С. — Бросьте, не будьте столь наивным. Ведь вы же прекрасно знаете, что начальник валютного управления беспартийный человек, что он такой же спец, как вы, и что он поэтому абсолютный нуль, когда дело идет о том, чтобы высвободить кого-либо из опасного положения.
Л. — Я вас не понимаю. Чего-же мне, собственно, опасаться?
С. — Ну, хотя бы того, что вам приписывается главная вина в отказе от берлинского аукциона.
Л. — Ведь вы же знаете лучше всех, что за мной в этом вопросе не имеется ни малейшей вины, что я только исполнил ваше распоряжение, основывавшееся на письменном предложении полпреда. Вы же знаете, что я пытался убеждать вас и полпреда, что наш образ действий является необоснованным. Следовательно, я фактически стоял вполне на точке зрения валютного управления. Заявив устно об отказе от договора, я ведь лишь исполнил мой служебный долг.
С. — Конечно, все это верно, но Москва придерживается другого мнения.
Л. — Ваше дело написать в Москву, и выяснить и доказать мою полную невиновность в этом вопросе.
С. — Ну, пока ведь этого не требуется. Кроме того, вы, например, энергично выступали в пользу заключения монопольных договоров по платине с руководящими группами, хотя ведь валютное управление, собственно говоря, не всегда разделяло вашу точку зрения.
Л. — Ведь я же не мелкий чиновник, ведь это являлось моей прямой обязанностью уведомлять валютное управление и народного комиссара финансов о действительном положении дела по вопросу о платине и о моем отношении к нему.
С. — Конечно, все это очень хорошо, и я вполне уверен, что вы можете спокойно отправиться в Москву. Я даже уверен, что с вами не случится ни малейшей неприятности. Ведь для этого нет никаких оснований. Но все-таки подумайте над этим делом. Ведь это для вас, хотя бы и по семейным обстоятельствам, весьма важное решение переселиться в Москву. А завтра дайте мне знать о вашем решении…

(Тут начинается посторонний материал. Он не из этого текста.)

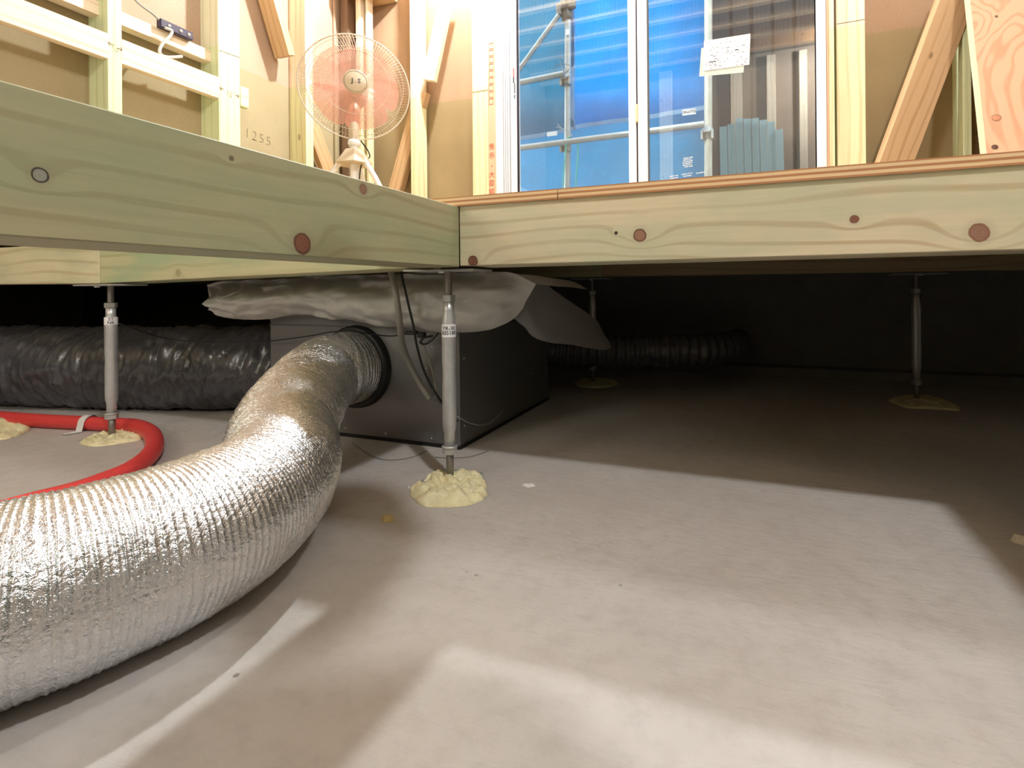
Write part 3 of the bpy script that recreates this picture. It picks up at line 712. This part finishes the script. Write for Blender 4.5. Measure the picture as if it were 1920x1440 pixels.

Этот разговор произвел на меня сильнейшее впечатление. Я никак не мог забыть туманного намека на «неограниченные невозможности». Правда, я хотел остаться при моей нынешней деятельности, но я, конечно, не имел ни малейшего желания подвергать себя в Москве «неприятным неожиданностям» со всеми непредвидимыми их последствиями.
В виду этого я обратился к полпреду Н. Н. Крестинскому, и имел с ним 17-го апреля 1925 г. разговор по этому вопросу. Крестинский, который оказался уже вполне в курсе моего дела, заявил мне также, что он должен предоставить разрешение вопроса исключительно моему личному усмотрению. Он не может сказать ничего ни за, ни против, я должен сам лучше всего знать, представляет ли моя деятельность такой интерес для меня, что я решусь переселиться в Москву.
Тем временем я телеграфировал народному комиссару Сокольникову в Москву, что я по семейным причинам вынужден отклонить предложение валютного управления, но что я согласен продолжать мою деятельность на всякой другой должности в Берлине.
Как и следовало ожидать, 21-го апреля получился из Москвы телеграфный ответ, что народный комиссар финансов Сокольников считает меня с 1-го мая 1925-го года свободным от моих служебных обязанностей.
Я работал еще до конца апреля в генеральной агентуре, привел все мои деловые бумаги в полный порядок и сдал их генеральной агентуре под соответственную расписку.
Этим моя деятельность на советской службе нашла свой конец, неизбежный при «советских условиях».